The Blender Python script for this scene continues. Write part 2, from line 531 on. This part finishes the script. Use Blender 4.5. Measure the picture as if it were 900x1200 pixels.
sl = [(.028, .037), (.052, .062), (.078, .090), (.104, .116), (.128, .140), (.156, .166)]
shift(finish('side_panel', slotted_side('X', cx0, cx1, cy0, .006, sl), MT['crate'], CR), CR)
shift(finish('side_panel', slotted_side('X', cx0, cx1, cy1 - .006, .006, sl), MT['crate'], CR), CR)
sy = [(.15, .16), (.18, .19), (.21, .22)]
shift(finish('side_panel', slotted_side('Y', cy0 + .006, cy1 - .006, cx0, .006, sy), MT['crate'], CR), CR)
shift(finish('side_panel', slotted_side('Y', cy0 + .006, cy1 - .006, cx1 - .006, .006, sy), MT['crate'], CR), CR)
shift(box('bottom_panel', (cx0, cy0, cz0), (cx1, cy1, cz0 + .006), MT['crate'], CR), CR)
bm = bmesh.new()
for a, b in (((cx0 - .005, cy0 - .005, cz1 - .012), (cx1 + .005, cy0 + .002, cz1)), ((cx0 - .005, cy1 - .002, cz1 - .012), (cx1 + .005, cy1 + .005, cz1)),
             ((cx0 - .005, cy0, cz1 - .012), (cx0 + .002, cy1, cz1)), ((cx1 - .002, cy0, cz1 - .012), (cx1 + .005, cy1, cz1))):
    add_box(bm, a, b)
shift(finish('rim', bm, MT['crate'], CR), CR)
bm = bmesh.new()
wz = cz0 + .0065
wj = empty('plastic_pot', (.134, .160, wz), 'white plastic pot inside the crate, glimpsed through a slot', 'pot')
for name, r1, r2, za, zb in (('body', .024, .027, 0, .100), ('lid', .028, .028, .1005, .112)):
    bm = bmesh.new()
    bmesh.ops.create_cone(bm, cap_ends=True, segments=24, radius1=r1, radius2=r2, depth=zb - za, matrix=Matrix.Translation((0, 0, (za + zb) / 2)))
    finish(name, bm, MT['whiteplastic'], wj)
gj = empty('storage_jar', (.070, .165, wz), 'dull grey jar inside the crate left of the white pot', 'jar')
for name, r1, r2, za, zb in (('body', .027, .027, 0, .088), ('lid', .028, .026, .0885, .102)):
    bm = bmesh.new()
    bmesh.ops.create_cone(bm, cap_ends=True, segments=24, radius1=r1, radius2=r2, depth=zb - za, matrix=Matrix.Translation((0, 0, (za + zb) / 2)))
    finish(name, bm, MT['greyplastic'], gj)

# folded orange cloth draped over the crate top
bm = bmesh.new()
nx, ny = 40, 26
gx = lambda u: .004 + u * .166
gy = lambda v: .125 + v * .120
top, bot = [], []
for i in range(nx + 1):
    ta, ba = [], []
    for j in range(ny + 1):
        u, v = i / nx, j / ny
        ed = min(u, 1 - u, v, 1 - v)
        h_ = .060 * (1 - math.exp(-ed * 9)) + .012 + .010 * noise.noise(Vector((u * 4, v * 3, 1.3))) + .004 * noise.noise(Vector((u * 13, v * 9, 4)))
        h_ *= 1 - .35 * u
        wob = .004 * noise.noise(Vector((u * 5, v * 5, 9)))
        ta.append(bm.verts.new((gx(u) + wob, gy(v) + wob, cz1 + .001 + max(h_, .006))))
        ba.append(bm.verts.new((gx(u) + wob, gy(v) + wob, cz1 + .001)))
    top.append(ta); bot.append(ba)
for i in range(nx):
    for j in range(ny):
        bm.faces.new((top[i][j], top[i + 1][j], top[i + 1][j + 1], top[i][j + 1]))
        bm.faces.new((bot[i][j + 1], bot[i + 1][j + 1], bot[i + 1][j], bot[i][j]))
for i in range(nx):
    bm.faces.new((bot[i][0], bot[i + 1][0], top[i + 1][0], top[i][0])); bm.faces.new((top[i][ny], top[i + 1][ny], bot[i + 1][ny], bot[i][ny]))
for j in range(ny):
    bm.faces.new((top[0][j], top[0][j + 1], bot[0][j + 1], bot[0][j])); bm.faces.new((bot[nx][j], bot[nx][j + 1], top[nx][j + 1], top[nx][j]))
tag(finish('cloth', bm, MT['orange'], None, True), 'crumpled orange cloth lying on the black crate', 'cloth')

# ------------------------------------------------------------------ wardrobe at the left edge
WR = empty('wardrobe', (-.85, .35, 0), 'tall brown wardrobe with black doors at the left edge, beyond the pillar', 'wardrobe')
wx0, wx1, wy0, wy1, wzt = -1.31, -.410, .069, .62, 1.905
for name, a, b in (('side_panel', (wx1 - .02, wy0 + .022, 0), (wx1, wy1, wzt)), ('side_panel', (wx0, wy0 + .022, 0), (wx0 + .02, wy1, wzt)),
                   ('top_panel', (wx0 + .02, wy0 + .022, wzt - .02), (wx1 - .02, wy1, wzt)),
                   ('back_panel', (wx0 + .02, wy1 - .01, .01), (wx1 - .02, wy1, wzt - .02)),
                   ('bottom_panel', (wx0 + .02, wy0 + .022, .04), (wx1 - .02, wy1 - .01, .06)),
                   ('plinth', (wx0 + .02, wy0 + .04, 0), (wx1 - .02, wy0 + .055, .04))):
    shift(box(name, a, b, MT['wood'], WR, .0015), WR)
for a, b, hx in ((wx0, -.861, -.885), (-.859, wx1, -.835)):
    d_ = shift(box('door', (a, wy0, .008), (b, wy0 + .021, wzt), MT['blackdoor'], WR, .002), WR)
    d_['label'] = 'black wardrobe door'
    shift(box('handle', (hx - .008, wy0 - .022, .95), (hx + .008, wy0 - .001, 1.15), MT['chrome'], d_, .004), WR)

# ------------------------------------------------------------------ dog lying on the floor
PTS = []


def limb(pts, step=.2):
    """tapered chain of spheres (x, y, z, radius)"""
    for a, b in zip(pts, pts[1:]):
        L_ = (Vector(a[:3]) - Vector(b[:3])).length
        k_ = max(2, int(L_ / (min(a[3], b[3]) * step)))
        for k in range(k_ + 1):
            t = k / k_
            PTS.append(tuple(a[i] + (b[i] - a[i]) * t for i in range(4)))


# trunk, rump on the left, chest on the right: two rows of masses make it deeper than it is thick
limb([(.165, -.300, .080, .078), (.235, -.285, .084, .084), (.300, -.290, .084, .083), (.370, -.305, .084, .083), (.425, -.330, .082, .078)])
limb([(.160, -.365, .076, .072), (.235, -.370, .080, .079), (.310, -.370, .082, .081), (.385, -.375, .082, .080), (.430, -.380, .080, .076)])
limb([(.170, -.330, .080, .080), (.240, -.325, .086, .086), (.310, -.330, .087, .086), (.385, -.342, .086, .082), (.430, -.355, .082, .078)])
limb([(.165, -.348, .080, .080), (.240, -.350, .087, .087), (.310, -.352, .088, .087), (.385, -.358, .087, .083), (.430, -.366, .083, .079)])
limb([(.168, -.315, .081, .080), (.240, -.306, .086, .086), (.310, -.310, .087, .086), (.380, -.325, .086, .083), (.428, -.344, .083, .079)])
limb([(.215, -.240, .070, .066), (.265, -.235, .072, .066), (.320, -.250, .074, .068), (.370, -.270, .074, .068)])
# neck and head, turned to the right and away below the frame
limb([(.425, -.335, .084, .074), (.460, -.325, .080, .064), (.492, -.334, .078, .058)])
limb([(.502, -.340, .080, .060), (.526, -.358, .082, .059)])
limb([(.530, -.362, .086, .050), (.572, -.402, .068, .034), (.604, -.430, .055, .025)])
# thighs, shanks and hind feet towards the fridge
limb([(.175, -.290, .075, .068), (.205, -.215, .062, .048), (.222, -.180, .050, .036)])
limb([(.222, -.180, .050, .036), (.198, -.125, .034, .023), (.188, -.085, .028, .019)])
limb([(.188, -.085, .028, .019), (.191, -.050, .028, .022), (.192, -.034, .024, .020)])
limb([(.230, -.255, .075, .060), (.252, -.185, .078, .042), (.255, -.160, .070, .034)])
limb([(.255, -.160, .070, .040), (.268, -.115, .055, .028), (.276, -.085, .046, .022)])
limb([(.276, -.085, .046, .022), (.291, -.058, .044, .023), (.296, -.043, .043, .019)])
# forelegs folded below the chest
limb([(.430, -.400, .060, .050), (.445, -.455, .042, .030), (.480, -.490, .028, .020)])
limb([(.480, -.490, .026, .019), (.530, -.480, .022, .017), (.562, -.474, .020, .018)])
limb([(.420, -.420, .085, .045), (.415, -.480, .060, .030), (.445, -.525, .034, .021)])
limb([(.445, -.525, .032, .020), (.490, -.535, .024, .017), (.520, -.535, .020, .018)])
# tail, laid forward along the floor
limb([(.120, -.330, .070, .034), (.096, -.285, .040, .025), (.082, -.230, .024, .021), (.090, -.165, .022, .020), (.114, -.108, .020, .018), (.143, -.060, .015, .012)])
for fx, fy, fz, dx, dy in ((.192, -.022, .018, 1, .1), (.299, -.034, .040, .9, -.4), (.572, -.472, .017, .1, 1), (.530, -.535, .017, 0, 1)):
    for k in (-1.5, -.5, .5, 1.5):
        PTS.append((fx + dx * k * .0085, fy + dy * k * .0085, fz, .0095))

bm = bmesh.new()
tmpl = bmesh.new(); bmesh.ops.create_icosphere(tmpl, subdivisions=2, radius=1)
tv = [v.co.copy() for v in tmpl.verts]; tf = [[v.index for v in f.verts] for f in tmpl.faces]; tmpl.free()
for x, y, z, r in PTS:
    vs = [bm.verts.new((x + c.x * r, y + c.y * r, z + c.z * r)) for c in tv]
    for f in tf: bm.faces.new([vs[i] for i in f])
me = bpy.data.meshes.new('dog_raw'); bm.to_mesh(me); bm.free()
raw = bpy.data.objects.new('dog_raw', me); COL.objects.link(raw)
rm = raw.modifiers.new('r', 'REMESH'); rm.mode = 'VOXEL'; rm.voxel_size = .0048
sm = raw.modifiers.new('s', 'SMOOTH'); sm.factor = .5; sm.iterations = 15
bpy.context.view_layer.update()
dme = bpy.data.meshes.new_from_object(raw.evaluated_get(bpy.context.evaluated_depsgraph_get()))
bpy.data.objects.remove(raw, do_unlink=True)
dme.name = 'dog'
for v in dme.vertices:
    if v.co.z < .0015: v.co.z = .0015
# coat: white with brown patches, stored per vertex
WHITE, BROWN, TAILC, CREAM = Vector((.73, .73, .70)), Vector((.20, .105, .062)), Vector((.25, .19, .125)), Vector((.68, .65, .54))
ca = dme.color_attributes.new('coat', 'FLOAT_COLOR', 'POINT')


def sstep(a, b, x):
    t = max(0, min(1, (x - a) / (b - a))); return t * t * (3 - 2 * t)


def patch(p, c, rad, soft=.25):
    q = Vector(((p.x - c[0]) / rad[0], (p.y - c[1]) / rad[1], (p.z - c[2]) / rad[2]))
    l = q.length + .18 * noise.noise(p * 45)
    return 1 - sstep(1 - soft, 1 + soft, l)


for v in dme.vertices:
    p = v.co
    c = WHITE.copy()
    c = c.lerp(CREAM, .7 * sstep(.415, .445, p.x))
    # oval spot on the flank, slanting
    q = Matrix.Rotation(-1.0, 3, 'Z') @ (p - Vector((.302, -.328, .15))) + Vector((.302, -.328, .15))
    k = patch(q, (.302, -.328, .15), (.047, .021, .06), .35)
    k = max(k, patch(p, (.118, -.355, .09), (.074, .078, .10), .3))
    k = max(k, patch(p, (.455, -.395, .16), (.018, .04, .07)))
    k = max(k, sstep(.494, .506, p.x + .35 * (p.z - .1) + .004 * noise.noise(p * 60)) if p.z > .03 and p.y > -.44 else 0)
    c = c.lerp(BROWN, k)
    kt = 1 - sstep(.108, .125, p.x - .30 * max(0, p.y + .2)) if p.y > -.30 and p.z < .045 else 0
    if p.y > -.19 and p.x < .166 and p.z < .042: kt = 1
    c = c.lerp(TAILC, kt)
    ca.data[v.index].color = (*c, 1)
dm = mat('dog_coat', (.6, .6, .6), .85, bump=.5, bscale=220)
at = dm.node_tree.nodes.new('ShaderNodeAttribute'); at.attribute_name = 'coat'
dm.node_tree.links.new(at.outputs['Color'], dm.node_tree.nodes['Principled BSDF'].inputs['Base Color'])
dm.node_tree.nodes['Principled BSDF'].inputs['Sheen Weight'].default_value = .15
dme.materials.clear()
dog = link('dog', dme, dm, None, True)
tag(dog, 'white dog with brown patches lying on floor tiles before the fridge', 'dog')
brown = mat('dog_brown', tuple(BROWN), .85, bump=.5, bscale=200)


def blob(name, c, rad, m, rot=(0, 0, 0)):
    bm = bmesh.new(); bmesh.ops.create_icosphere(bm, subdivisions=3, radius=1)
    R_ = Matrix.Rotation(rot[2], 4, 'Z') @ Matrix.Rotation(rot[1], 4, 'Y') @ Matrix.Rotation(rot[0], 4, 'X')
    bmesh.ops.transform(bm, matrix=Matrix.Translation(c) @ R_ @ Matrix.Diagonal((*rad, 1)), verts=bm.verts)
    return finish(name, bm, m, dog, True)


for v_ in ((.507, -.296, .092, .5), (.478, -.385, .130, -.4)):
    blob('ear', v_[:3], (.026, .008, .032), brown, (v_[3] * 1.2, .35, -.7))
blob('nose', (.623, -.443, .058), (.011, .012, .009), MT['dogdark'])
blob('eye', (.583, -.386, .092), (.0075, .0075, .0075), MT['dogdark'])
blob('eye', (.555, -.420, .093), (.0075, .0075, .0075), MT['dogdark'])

==================================================

» **Requirement**:
Begin with the first line of the data above and, please, print each line exactly until you have printed the line containing "finish(name, bm, MT['greyplastic'], gj)"; print nothing else.

» **Answer**:
The Blender Python script for this scene continues. Write part 2, from line 531 on. This part finishes the script. Use Blender 4.5. Measure the picture as if it were 900x1200 pixels.
sl = [(.028, .037), (.052, .062), (.078, .090), (.104, .116), (.128, .140), (.156, .166)]
shift(finish('side_panel', slotted_side('X', cx0, cx1, cy0, .006, sl), MT['crate'], CR), CR)
shift(finish('side_panel', slotted_side('X', cx0, cx1, cy1 - .006, .006, sl), MT['crate'], CR), CR)
sy = [(.15, .16), (.18, .19), (.21, .22)]
shift(finish('side_panel', slotted_side('Y', cy0 + .006, cy1 - .006, cx0, .006, sy), MT['crate'], CR), CR)
shift(finish('side_panel', slotted_side('Y', cy0 + .006, cy1 - .006, cx1 - .006, .006, sy), MT['crate'], CR), CR)
shift(box('bottom_panel', (cx0, cy0, cz0), (cx1, cy1, cz0 + .006), MT['crate'], CR), CR)
bm = bmesh.new()
for a, b in (((cx0 - .005, cy0 - .005, cz1 - .012), (cx1 + .005, cy0 + .002, cz1)), ((cx0 - .005, cy1 - .002, cz1 - .012), (cx1 + .005, cy1 + .005, cz1)),
             ((cx0 - .005, cy0, cz1 - .012), (cx0 + .002, cy1, cz1)), ((cx1 - .002, cy0, cz1 - .012), (cx1 + .005, cy1, cz1))):
    add_box(bm, a, b)
shift(finish('rim', bm, MT['crate'], CR), CR)
bm = bmesh.new()
wz = cz0 + .0065
wj = empty('plastic_pot', (.134, .160, wz), 'white plastic pot inside the crate, glimpsed through a slot', 'pot')
for name, r1, r2, za, zb in (('body', .024, .027, 0, .100), ('lid', .028, .028, .1005, .112)):
    bm = bmesh.new()
    bmesh.ops.create_cone(bm, cap_ends=True, segments=24, radius1=r1, radius2=r2, depth=zb - za, matrix=Matrix.Translation((0, 0, (za + zb) / 2)))
    finish(name, bm, MT['whiteplastic'], wj)
gj = empty('storage_jar', (.070, .165, wz), 'dull grey jar inside the crate left of the white pot', 'jar')
for name, r1, r2, za, zb in (('body', .027, .027, 0, .088), ('lid', .028, .026, .0885, .102)):
    bm = bmesh.new()
    bmesh.ops.create_cone(bm, cap_ends=True, segments=24, radius1=r1, radius2=r2, depth=zb - za, matrix=Matrix.Translation((0, 0, (za + zb) / 2)))
    finish(name, bm, MT['greyplastic'], gj)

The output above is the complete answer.